Start of Stored data
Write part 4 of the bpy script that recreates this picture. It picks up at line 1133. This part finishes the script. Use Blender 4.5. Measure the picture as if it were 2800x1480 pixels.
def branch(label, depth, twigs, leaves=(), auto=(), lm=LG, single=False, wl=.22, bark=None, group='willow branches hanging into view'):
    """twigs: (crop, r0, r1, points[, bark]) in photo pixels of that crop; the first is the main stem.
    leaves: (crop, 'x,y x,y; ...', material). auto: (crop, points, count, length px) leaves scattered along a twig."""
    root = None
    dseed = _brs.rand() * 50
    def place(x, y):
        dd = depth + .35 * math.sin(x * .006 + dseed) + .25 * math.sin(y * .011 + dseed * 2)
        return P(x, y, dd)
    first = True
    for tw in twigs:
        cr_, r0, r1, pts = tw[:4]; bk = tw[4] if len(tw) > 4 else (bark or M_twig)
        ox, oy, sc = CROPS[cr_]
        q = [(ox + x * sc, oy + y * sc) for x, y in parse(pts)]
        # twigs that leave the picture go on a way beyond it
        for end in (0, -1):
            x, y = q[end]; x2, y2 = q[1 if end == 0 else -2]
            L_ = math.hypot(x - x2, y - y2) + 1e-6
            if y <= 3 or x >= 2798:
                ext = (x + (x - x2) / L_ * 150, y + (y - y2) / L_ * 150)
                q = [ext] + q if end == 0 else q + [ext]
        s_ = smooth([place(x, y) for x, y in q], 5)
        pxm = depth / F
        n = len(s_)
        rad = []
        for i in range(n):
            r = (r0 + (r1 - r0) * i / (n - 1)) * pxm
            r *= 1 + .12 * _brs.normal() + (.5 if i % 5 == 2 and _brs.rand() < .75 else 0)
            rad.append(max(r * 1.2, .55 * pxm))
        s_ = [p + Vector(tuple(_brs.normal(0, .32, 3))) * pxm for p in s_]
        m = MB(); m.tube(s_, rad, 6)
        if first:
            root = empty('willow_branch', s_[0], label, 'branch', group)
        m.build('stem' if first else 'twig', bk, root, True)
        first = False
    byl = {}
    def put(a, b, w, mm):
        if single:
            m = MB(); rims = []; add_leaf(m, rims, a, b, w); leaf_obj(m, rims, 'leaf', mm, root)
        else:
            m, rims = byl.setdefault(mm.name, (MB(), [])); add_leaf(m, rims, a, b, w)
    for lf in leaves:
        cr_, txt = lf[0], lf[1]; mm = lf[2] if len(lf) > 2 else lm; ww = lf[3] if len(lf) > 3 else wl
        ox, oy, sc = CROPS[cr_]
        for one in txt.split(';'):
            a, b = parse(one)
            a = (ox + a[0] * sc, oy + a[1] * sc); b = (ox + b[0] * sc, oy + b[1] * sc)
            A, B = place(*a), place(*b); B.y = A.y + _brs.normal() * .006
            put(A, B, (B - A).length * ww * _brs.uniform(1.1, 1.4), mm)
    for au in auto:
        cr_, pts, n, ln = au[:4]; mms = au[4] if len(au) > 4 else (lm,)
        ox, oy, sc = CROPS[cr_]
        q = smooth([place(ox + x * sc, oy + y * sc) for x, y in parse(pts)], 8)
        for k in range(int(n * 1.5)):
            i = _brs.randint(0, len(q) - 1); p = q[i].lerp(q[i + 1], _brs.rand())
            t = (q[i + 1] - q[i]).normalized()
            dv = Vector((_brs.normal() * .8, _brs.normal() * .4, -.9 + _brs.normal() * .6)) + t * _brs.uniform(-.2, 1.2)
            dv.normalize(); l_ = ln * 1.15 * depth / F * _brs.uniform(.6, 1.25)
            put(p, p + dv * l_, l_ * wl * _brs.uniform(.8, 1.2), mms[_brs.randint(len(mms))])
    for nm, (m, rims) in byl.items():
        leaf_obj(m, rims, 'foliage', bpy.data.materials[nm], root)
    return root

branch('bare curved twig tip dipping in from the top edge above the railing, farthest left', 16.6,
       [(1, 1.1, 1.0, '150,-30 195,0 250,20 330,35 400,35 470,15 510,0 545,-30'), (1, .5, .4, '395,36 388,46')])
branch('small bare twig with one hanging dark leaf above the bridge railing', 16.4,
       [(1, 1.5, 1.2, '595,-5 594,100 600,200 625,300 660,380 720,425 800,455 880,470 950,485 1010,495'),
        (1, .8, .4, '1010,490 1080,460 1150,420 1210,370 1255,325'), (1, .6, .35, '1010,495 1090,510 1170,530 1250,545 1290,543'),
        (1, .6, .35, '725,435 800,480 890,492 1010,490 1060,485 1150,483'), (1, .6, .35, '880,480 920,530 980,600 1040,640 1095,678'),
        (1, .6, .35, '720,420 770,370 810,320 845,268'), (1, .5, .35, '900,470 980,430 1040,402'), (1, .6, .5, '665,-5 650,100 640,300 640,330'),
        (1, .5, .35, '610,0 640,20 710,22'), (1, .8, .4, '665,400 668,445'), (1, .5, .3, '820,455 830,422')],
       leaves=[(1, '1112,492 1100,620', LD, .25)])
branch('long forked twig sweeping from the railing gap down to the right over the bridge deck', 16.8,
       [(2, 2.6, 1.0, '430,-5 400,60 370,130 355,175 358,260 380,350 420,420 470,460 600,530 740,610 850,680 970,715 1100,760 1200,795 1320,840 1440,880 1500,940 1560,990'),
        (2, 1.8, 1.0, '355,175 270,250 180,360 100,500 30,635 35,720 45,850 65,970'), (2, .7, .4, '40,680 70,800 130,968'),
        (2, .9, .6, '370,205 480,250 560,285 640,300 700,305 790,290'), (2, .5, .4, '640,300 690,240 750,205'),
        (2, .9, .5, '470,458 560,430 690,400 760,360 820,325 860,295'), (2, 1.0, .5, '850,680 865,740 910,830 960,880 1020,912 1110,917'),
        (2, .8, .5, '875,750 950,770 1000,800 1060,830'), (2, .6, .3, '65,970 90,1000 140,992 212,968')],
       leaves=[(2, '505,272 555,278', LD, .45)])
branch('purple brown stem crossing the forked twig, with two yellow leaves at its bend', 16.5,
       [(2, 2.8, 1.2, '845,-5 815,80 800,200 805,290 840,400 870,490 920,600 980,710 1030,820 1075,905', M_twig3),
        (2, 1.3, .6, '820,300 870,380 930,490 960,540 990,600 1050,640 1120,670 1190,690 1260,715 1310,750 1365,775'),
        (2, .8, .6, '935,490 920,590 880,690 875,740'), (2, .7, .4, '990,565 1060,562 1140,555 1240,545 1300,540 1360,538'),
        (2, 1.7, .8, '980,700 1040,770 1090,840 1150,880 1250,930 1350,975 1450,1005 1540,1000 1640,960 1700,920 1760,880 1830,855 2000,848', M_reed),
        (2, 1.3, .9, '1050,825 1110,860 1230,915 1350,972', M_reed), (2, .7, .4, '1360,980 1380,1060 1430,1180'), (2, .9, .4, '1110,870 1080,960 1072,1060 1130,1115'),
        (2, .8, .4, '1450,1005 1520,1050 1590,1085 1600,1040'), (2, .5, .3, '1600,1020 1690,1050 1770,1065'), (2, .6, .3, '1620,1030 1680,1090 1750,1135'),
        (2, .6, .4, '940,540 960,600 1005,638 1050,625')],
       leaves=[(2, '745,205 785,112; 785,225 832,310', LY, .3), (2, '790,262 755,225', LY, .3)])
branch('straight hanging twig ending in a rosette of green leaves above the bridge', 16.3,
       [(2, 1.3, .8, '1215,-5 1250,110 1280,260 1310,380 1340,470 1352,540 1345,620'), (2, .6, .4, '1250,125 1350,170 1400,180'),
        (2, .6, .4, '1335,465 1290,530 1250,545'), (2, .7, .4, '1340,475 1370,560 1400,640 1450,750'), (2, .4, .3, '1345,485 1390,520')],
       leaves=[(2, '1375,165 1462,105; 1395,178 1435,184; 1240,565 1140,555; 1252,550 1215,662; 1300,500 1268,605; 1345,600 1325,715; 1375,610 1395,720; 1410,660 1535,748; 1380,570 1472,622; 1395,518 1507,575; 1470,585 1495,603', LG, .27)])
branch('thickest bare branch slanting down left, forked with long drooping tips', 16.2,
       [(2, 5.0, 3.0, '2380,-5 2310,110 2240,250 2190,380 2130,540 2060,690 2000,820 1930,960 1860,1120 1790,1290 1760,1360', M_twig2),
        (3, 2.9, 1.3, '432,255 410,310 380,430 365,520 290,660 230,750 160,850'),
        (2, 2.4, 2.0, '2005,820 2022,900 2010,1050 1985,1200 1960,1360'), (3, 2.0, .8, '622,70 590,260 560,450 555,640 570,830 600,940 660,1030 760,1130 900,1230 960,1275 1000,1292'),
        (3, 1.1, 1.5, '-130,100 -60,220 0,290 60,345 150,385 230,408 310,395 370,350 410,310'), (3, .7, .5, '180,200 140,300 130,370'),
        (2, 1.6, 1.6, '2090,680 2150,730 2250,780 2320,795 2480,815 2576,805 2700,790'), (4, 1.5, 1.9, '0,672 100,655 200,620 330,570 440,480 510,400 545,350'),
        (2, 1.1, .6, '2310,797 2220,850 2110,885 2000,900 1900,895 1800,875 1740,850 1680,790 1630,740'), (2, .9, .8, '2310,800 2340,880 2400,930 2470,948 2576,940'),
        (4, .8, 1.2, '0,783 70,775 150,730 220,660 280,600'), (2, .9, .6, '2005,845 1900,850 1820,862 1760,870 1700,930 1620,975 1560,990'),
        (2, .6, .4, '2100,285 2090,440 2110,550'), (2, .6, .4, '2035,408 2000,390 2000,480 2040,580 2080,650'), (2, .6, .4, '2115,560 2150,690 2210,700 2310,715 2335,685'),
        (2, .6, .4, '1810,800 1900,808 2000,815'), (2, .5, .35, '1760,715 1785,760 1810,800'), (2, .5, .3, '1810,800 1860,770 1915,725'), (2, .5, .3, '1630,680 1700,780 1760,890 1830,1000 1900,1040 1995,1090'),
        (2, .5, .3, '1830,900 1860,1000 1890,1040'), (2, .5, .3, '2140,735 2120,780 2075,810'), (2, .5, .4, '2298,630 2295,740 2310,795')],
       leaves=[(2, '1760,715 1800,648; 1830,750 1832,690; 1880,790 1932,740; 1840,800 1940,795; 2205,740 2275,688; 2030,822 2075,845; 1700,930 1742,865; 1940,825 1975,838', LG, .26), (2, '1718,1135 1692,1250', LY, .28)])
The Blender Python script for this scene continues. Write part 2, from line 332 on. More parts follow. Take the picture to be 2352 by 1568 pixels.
End of Stored data
Exercise: Review the preceding data and report every line that includes the string "this".

Written answer:
Write part 4 of the bpy script that recreates this picture. It picks up at line 1133. This part finishes the script. Use Blender 4.5. Measure the picture as if it were 2800x1480 pixels.
The Blender Python script for this scene continues. Write part 2, from line 332 on. More parts follow. Take the picture to be 2352 by 1568 pixels.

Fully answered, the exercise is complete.